Request =
From the listing that follows, extract every line and set it down unaltered.

Source data =
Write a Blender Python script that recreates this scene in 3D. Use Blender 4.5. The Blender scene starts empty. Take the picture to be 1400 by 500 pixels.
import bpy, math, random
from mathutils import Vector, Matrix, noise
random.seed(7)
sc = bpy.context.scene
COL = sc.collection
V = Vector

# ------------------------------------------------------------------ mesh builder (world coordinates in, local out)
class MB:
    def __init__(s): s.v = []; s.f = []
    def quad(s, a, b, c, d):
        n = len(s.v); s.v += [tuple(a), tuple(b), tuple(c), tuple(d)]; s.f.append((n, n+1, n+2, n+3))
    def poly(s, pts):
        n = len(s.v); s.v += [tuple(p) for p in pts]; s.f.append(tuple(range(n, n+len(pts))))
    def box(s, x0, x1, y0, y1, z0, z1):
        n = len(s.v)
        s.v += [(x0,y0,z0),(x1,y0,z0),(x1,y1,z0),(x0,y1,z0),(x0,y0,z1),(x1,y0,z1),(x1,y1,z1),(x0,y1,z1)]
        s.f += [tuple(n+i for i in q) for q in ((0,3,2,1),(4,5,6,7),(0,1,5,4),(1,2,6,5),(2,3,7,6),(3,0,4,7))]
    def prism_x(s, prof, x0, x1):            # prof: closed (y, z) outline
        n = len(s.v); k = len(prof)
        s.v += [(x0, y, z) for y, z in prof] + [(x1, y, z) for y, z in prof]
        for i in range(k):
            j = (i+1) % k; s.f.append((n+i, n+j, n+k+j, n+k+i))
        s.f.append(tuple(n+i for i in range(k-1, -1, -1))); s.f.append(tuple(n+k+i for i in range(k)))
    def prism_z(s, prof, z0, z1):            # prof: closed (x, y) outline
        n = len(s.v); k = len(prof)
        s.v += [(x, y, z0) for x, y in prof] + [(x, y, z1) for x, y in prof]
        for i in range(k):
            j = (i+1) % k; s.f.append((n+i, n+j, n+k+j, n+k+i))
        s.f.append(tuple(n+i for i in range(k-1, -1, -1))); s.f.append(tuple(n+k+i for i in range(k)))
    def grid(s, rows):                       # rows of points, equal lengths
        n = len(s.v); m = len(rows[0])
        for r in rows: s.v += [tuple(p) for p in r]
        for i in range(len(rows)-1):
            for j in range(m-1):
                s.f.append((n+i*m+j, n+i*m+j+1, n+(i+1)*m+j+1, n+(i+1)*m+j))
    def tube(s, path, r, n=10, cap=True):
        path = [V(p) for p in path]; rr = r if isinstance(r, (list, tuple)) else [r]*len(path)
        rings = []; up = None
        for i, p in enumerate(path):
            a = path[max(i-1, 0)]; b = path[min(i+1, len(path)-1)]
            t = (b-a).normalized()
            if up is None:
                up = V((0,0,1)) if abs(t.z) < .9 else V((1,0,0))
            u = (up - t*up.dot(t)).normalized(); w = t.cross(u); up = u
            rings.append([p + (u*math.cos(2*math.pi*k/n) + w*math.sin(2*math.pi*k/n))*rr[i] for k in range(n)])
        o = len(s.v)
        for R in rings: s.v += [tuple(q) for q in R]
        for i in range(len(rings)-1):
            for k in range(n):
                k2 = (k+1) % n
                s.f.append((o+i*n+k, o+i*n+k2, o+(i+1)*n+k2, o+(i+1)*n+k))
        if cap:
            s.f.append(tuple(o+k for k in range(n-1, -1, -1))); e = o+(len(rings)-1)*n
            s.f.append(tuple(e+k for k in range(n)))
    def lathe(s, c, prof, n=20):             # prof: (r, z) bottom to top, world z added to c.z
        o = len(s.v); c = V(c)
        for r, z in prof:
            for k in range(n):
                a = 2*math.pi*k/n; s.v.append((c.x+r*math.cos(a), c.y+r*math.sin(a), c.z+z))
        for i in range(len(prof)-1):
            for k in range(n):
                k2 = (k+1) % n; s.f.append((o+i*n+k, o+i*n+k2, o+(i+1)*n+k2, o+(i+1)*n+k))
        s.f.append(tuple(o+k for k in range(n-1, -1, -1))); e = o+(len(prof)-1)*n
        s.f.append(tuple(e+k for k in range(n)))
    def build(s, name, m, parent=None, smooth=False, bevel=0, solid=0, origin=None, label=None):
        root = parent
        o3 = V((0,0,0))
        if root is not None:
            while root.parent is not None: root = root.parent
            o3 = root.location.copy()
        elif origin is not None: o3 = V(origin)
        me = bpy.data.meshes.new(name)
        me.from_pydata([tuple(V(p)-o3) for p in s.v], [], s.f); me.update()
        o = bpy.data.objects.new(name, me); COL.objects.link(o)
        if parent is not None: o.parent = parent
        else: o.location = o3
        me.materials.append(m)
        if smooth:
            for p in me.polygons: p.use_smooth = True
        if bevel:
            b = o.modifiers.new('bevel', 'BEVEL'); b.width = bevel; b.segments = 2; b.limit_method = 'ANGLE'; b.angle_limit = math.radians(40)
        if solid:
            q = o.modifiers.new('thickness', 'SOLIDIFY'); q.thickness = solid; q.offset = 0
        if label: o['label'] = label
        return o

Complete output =
Write a Blender Python script that recreates this scene in 3D. Use Blender 4.5. The Blender scene starts empty. Take the picture to be 1400 by 500 pixels.
import bpy, math, random
from mathutils import Vector, Matrix, noise
random.seed(7)
sc = bpy.context.scene
COL = sc.collection
V = Vector

# ------------------------------------------------------------------ mesh builder (world coordinates in, local out)
class MB:
    def __init__(s): s.v = []; s.f = []
    def quad(s, a, b, c, d):
        n = len(s.v); s.v += [tuple(a), tuple(b), tuple(c), tuple(d)]; s.f.append((n, n+1, n+2, n+3))
    def poly(s, pts):
        n = len(s.v); s.v += [tuple(p) for p in pts]; s.f.append(tuple(range(n, n+len(pts))))
    def box(s, x0, x1, y0, y1, z0, z1):
        n = len(s.v)
        s.v += [(x0,y0,z0),(x1,y0,z0),(x1,y1,z0),(x0,y1,z0),(x0,y0,z1),(x1,y0,z1),(x1,y1,z1),(x0,y1,z1)]
        s.f += [tuple(n+i for i in q) for q in ((0,3,2,1),(4,5,6,7),(0,1,5,4),(1,2,6,5),(2,3,7,6),(3,0,4,7))]
    def prism_x(s, prof, x0, x1):            # prof: closed (y, z) outline
        n = len(s.v); k = len(prof)
        s.v += [(x0, y, z) for y, z in prof] + [(x1, y, z) for y, z in prof]
        for i in range(k):
            j = (i+1) % k; s.f.append((n+i, n+j, n+k+j, n+k+i))
        s.f.append(tuple(n+i for i in range(k-1, -1, -1))); s.f.append(tuple(n+k+i for i in range(k)))
    def prism_z(s, prof, z0, z1):            # prof: closed (x, y) outline
        n = len(s.v); k = len(prof)
        s.v += [(x, y, z0) for x, y in prof] + [(x, y, z1) for x, y in prof]
        for i in range(k):
            j = (i+1) % k; s.f.append((n+i, n+j, n+k+j, n+k+i))
        s.f.append(tuple(n+i for i in range(k-1, -1, -1))); s.f.append(tuple(n+k+i for i in range(k)))
    def grid(s, rows):                       # rows of points, equal lengths
        n = len(s.v); m = len(rows[0])
        for r in rows: s.v += [tuple(p) for p in r]
        for i in range(len(rows)-1):
            for j in range(m-1):
                s.f.append((n+i*m+j, n+i*m+j+1, n+(i+1)*m+j+1, n+(i+1)*m+j))
    def tube(s, path, r, n=10, cap=True):
        path = [V(p) for p in path]; rr = r if isinstance(r, (list, tuple)) else [r]*len(path)
        rings = []; up = None
        for i, p in enumerate(path):
            a = path[max(i-1, 0)]; b = path[min(i+1, len(path)-1)]
            t = (b-a).normalized()
            if up is None:
                up = V((0,0,1)) if abs(t.z) < .9 else V((1,0,0))
            u = (up - t*up.dot(t)).normalized(); w = t.cross(u); up = u
            rings.append([p + (u*math.cos(2*math.pi*k/n) + w*math.sin(2*math.pi*k/n))*rr[i] for k in range(n)])
        o = len(s.v)
        for R in rings: s.v += [tuple(q) for q in R]
        for i in range(len(rings)-1):
            for k in range(n):
                k2 = (k+1) % n
                s.f.append((o+i*n+k, o+i*n+k2, o+(i+1)*n+k2, o+(i+1)*n+k))
        if cap:
            s.f.append(tuple(o+k for k in range(n-1, -1, -1))); e = o+(len(rings)-1)*n
            s.f.append(tuple(e+k for k in range(n)))
    def lathe(s, c, prof, n=20):             # prof: (r, z) bottom to top, world z added to c.z
        o = len(s.v); c = V(c)
        for r, z in prof:
            for k in range(n):
                a = 2*math.pi*k/n; s.v.append((c.x+r*math.cos(a), c.y+r*math.sin(a), c.z+z))
        for i in range(len(prof)-1):
            for k in range(n):
                k2 = (k+1) % n; s.f.append((o+i*n+k, o+i*n+k2, o+(i+1)*n+k2, o+(i+1)*n+k))
        s.f.append(tuple(o+k for k in range(n-1, -1, -1))); e = o+(len(prof)-1)*n
        s.f.append(tuple(e+k for k in range(n)))
    def build(s, name, m, parent=None, smooth=False, bevel=0, solid=0, origin=None, label=None):
        root = parent
        o3 = V((0,0,0))
        if root is not None:
            while root.parent is not None: root = root.parent
            o3 = root.location.copy()
        elif origin is not None: o3 = V(origin)
        me = bpy.data.meshes.new(name)
        me.from_pydata([tuple(V(p)-o3) for p in s.v], [], s.f); me.update()
        o = bpy.data.objects.new(name, me); COL.objects.link(o)
        if parent is not None: o.parent = parent
        else: o.location = o3
        me.materials.append(m)
        if smooth:
            for p in me.polygons: p.use_smooth = True
        if bevel:
            b = o.modifiers.new('bevel', 'BEVEL'); b.width = bevel; b.segments = 2; b.limit_method = 'ANGLE'; b.angle_limit = math.radians(40)
        if solid:
            q = o.modifiers.new('thickness', 'SOLIDIFY'); q.thickness = solid; q.offset = 0
        if label: o['label'] = label
        return o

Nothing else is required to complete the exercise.